'Grand Gesture or Small Obedience?'
He was expecting to be asked to do some great deed or make some great sacrifice. Instead, he was asked to bathe.
It is interesting how we can be like Naaman. The grand gesture sounds noble in nature when it really is egotistical. It amounts to saying, “Look what I have done! Now you owe me for my great feat.” The healing of Naaman was not about his goodness or grand gesture. It was about God’s goodness and God’s grand gesture. Human beings are wired to see things from their point of view. Unfortunately, many don’t grow out of that immature view of the world and, as adults, still want to make it about themselves. “Naaman’s servants went to him and said, “My father, if the prophet had told you to do some great thing, would you not have done it? How much more, then, when he tells you, 'Wash and be cleansed'!”” (2 Kings 5:13)

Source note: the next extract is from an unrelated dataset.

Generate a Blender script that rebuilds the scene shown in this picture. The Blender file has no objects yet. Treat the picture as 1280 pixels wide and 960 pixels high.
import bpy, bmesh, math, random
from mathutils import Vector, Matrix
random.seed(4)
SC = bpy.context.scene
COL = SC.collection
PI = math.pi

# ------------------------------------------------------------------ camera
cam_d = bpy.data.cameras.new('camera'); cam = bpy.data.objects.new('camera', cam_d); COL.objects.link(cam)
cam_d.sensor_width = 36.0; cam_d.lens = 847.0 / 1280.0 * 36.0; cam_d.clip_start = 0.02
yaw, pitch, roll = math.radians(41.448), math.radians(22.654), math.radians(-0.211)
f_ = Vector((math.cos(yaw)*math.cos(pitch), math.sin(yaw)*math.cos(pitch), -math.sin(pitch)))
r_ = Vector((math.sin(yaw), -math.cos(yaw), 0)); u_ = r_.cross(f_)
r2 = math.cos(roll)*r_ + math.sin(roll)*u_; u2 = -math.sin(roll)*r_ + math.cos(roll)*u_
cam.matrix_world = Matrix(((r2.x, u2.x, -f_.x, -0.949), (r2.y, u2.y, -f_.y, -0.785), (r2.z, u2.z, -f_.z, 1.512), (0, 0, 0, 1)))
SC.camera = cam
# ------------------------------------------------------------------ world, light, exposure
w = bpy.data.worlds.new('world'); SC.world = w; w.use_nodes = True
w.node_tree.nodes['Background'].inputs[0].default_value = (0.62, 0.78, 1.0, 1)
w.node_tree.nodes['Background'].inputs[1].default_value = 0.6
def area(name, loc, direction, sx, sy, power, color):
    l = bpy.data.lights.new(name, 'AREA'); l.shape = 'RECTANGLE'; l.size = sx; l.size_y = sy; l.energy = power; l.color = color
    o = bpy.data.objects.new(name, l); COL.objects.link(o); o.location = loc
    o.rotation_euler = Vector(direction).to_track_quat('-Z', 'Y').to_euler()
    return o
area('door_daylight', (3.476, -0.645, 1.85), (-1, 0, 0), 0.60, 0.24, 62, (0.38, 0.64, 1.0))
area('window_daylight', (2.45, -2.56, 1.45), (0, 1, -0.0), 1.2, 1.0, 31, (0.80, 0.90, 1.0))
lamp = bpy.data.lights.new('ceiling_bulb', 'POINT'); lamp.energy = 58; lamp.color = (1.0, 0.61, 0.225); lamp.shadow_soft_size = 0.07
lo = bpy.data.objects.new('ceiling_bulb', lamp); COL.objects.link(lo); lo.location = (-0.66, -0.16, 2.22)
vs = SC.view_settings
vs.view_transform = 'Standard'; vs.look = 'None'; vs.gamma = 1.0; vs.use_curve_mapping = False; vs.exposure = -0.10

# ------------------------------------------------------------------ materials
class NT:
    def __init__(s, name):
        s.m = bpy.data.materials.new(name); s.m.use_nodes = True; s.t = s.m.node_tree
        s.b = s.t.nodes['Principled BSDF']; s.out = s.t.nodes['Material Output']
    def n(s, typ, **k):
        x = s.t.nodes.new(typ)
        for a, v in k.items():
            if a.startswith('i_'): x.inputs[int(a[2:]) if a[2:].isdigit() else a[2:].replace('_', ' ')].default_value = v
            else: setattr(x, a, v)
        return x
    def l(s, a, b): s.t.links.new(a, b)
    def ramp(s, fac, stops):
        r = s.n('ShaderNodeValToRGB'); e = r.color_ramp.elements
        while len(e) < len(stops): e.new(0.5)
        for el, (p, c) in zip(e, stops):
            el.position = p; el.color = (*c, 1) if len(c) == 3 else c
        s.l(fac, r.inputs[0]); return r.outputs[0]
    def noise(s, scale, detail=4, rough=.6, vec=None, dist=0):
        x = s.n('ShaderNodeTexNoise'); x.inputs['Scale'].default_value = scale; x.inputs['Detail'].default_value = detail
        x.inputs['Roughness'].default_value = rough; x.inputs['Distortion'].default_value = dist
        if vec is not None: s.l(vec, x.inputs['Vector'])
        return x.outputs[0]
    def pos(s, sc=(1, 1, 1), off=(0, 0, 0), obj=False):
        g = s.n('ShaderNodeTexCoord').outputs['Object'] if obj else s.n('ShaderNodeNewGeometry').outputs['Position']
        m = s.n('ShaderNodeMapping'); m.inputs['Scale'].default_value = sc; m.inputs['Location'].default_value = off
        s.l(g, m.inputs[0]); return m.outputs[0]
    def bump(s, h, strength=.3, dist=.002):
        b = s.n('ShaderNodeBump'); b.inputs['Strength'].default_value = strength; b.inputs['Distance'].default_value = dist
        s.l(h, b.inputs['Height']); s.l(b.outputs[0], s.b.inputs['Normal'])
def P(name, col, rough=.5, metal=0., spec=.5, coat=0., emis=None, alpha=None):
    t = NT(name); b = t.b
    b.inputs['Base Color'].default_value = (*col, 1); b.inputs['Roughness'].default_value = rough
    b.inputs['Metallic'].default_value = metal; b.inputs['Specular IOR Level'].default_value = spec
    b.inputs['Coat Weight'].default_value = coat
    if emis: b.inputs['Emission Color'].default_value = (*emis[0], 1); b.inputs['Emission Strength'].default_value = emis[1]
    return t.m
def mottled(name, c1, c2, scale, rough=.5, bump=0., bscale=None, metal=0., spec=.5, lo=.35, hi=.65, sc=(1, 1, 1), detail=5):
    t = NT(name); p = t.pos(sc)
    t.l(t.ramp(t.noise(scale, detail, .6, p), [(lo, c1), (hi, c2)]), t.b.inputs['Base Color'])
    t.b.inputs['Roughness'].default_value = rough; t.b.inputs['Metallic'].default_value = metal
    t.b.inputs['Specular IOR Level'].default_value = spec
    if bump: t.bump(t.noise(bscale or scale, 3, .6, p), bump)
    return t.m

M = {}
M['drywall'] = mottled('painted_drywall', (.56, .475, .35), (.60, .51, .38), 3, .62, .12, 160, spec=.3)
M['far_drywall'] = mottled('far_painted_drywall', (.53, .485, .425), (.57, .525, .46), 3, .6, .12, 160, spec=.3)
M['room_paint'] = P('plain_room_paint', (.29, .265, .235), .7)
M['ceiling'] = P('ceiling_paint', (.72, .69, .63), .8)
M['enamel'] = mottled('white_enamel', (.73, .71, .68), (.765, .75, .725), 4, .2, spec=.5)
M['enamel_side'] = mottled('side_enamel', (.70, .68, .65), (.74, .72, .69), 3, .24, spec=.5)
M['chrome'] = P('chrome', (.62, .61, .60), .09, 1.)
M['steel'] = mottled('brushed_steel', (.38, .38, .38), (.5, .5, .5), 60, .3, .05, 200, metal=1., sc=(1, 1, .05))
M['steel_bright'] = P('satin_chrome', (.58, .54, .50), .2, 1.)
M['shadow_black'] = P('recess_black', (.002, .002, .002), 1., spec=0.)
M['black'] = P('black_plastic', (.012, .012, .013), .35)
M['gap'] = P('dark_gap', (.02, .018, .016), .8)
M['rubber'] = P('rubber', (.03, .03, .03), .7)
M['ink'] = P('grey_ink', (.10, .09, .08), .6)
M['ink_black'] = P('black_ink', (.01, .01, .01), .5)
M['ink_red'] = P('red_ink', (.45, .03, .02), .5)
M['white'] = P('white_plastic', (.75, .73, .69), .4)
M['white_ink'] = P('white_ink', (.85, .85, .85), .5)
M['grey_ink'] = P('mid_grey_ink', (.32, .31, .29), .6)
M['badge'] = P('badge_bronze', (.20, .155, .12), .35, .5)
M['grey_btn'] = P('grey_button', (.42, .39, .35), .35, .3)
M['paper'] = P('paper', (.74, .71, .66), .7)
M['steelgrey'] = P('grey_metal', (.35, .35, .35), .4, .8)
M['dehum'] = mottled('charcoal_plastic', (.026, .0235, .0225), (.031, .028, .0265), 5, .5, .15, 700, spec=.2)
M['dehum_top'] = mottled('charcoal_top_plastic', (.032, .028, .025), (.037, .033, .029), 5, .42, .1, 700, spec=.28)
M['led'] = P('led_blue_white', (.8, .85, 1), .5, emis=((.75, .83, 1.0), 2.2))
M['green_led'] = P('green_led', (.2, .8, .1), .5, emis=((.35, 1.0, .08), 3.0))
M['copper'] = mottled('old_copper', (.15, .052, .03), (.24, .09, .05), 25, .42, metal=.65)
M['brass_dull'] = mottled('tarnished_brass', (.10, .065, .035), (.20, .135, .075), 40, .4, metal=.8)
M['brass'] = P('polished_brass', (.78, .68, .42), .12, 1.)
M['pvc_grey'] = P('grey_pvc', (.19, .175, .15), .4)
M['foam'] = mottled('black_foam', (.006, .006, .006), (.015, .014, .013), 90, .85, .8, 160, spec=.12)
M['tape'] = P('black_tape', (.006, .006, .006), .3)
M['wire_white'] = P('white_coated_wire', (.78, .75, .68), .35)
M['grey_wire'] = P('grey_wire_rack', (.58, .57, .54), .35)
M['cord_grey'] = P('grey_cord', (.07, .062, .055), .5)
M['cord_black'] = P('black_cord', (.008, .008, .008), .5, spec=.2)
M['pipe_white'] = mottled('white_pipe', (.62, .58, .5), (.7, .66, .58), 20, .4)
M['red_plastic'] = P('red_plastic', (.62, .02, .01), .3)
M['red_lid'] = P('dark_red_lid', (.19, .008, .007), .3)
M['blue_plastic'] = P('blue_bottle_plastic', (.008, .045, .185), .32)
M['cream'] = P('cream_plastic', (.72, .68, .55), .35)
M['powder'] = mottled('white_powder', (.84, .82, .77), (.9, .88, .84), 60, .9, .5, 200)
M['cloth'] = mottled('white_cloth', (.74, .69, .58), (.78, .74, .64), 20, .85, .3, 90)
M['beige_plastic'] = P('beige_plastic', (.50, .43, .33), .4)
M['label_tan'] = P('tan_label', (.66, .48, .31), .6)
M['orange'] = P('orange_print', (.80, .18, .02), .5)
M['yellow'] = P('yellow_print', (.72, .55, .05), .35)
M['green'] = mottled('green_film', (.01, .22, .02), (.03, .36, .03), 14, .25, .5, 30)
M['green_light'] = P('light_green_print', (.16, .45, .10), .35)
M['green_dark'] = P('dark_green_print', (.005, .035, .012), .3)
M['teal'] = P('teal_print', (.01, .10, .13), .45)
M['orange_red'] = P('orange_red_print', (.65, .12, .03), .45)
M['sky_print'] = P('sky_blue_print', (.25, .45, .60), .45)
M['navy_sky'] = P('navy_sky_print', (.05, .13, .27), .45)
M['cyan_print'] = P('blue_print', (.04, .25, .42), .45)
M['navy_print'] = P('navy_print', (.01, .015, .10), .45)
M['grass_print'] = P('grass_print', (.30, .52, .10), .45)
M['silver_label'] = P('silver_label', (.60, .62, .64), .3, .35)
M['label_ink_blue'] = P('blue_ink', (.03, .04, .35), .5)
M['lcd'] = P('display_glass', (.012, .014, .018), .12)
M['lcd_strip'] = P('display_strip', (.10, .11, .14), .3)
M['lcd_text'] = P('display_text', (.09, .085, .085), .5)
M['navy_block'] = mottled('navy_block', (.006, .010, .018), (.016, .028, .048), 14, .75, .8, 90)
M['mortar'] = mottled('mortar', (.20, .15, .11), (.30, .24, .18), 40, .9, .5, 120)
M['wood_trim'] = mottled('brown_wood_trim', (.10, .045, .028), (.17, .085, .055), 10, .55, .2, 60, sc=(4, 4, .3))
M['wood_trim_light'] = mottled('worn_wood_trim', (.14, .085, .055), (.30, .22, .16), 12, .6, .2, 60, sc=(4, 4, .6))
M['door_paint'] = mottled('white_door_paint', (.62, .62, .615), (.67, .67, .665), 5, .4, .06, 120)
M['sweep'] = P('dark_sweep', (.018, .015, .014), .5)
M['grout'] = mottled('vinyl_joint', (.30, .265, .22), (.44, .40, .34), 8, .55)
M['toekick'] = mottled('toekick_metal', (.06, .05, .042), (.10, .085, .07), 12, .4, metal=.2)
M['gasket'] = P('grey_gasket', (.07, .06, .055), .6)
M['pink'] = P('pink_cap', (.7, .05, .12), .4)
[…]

There is another allure to a grand gesture. By its nature, it is a one-off. A grand gesture only needs to be performed once. We can make a grand apology, then return to a bad habit. We can make a grand show of love, then not perform the daily acts of love. We can make a grand repentance, then return to the sins that caused us to make that repentance. One-offs don’t create permanent change. Jesus tells us that it is faithfulness in the small things that provide later opportunity for the great. “'Well done, my good servant!' his master replied. ‘Because you have been trustworthy in a very small matter, take charge of ten cities.'” (Luke 19:17)
The moral of the Naaman story is: You are not God and God’s long-term desire is for us to be faithful with small, mundane, daily obedience. You see, God is interested in changing us – heart, soul, mind, and strength. Good character doesn’t happen with a one-off grand gesture and it doesn’t happen on our terms. It takes humility and persistence. God asks for small obediences which will create the deep inner change that He desires.